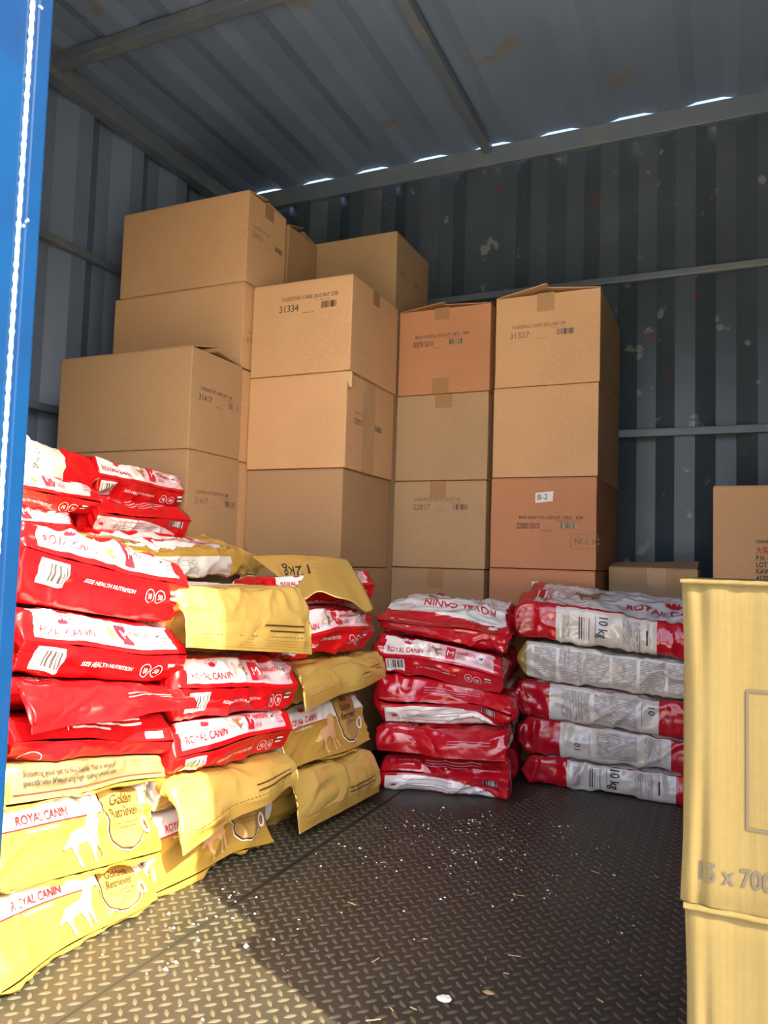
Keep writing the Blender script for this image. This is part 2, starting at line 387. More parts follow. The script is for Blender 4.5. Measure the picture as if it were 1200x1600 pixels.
# ------------------------------------------------------------------ cardboard boxes
def box_map(x0, x1, y0, y1, z0, z1):
    def f(chart, u, v, off):
        if chart == 'front': return np.stack([x0 + u, np.full_like(u, y0 - off), z0 + v], 1)
        if chart == 'right': return np.stack([np.full_like(u, x1 + off), y0 + u, z0 + v], 1)
        if chart == 'top': return np.stack([x0 + u, y0 + v, np.full_like(u, z1 + off)], 1)
    return f
BOXN = [0]
def carton(label, x0, x1, y0, y1, z0, z1, m='tan_cardboard', flap=0.0, rot=0.0, group='brown cartons stacked along the container wall', wob=0.002, prints=None, bulge=0.0, tape_top=False):
    BOXN[0] += 1; sd = BOXN[0]
    e = 0.0015
    x0 += e; x1 -= e; y0 += e; y1 -= e; z0 += 0.0006; z1 -= 0.0012
    loc = ((x0 + x1) / 2, (y0 + y1) / 2, z0)
    t = thing('cardboard_box', label, 'box', loc, group)
    bm = bmesh.new()
    bmesh.ops.create_cube(bm, size=1)
    for v in bm.verts: v.co = Vector((x0 + (v.co.x + .5) * (x1 - x0), y0 + (v.co.y + .5) * (y1 - y0), z0 + (v.co.z + .5) * (z1 - 0.003 - z0)))
    bmesh.ops.bevel(bm, geom=bm.edges[:], offset=0.0035, segments=2, affect='EDGES', profile=0.6)
    vs = [tuple(v.co) for v in bm.verts]; bm.verts.index_update(); fs = [tuple(v.index for v in f.verts) for f in bm.faces]; bm.free()
    body = link_mesh('body', vs, fs, m, t, loc=loc)
    rg = random.Random(sd)
    # two outer top flaps meeting along the middle, ends a little lifted
    long_x = (x1 - x0) >= (y1 - y0)
    for s in (0, 1):
        V = []
        lift = flap * (1.0 if s == 0 else 0.55)
        if long_x:
            ya, yb = (y0 + .001, (y0 + y1) / 2 - .0015) if s == 0 else (y1 - .001, (y0 + y1) / 2 + .0015)
            q = [(x0 + .002, ya, 0), (x1 - .002, ya, 0), (x1 - .002, yb, lift), (x0 + .002, yb, lift * 0.6)]
        else:
            xa, xb = (x0 + .001, (x0 + x1) / 2 - .0015) if s == 0 else (x1 - .001, (x0 + x1) / 2 + .0015)
            q = [(xa, y0 + .002, 0), (xb, y0 + .002, lift), (xb, y1 - .002, lift * 0.6), (xa, y1 - .002, 0)]
        V = [(x, y, z1 - 0.003 + dz) for x, y, dz in q] + [(x, y, z1 + dz) for x, y, dz in q]
        link_mesh('flap', V, [(3, 2, 1, 0), (4, 5, 6, 7), (0, 1, 5, 4), (1, 2, 6, 5), (2, 3, 7, 6), (3, 0, 4, 7)], m, t, loc=loc)
    pr = Printer(box_map(x0, x1, y0, y1, z0, z1), step=0.2)
    if prints: prints(pr, x1 - x0, y1 - y0, z1 - z0)
    pr.bake(body, loc, t)
    if rot:
        t.rotation_euler = (0, 0, rad(rot))
    return t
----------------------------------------
[Short problem]:
Replicate the material above verbatim; images stay out of the copy.

[Expected answer]:
Keep writing the Blender script for this image. This is part 2, starting at line 387. More parts follow. The script is for Blender 4.5. Measure the picture as if it were 1200x1600 pixels.
# ------------------------------------------------------------------ cardboard boxes
def box_map(x0, x1, y0, y1, z0, z1):
    def f(chart, u, v, off):
        if chart == 'front': return np.stack([x0 + u, np.full_like(u, y0 - off), z0 + v], 1)
        if chart == 'right': return np.stack([np.full_like(u, x1 + off), y0 + u, z0 + v], 1)
        if chart == 'top': return np.stack([x0 + u, y0 + v, np.full_like(u, z1 + off)], 1)
    return f
BOXN = [0]
def carton(label, x0, x1, y0, y1, z0, z1, m='tan_cardboard', flap=0.0, rot=0.0, group='brown cartons stacked along the container wall', wob=0.002, prints=None, bulge=0.0, tape_top=False):
    BOXN[0] += 1; sd = BOXN[0]
    e = 0.0015
    x0 += e; x1 -= e; y0 += e; y1 -= e; z0 += 0.0006; z1 -= 0.0012
    loc = ((x0 + x1) / 2, (y0 + y1) / 2, z0)
    t = thing('cardboard_box', label, 'box', loc, group)
    bm = bmesh.new()
    bmesh.ops.create_cube(bm, size=1)
    for v in bm.verts: v.co = Vector((x0 + (v.co.x + .5) * (x1 - x0), y0 + (v.co.y + .5) * (y1 - y0), z0 + (v.co.z + .5) * (z1 - 0.003 - z0)))
    bmesh.ops.bevel(bm, geom=bm.edges[:], offset=0.0035, segments=2, affect='EDGES', profile=0.6)
    vs = [tuple(v.co) for v in bm.verts]; bm.verts.index_update(); fs = [tuple(v.index for v in f.verts) for f in bm.faces]; bm.free()
    body = link_mesh('body', vs, fs, m, t, loc=loc)
    rg = random.Random(sd)
    # two outer top flaps meeting along the middle, ends a little lifted
    long_x = (x1 - x0) >= (y1 - y0)
    for s in (0, 1):
        V = []
        lift = flap * (1.0 if s == 0 else 0.55)
        if long_x:
            ya, yb = (y0 + .001, (y0 + y1) / 2 - .0015) if s == 0 else (y1 - .001, (y0 + y1) / 2 + .0015)
            q = [(x0 + .002, ya, 0), (x1 - .002, ya, 0), (x1 - .002, yb, lift), (x0 + .002, yb, lift * 0.6)]
        else:
            xa, xb = (x0 + .001, (x0 + x1) / 2 - .0015) if s == 0 else (x1 - .001, (x0 + x1) / 2 + .0015)
            q = [(xa, y0 + .002, 0), (xb, y0 + .002, lift), (xb, y1 - .002, lift * 0.6), (xa, y1 - .002, 0)]
        V = [(x, y, z1 - 0.003 + dz) for x, y, dz in q] + [(x, y, z1 + dz) for x, y, dz in q]
        link_mesh('flap', V, [(3, 2, 1, 0), (4, 5, 6, 7), (0, 1, 5, 4), (1, 2, 6, 5), (2, 3, 7, 6), (3, 0, 4, 7)], m, t, loc=loc)
    pr = Printer(box_map(x0, x1, y0, y1, z0, z1), step=0.2)
    if prints: prints(pr, x1 - x0, y1 - y0, z1 - z0)
    pr.bake(body, loc, t)
    if rot:
        t.rotation_euler = (0, 0, rad(rot))
    return t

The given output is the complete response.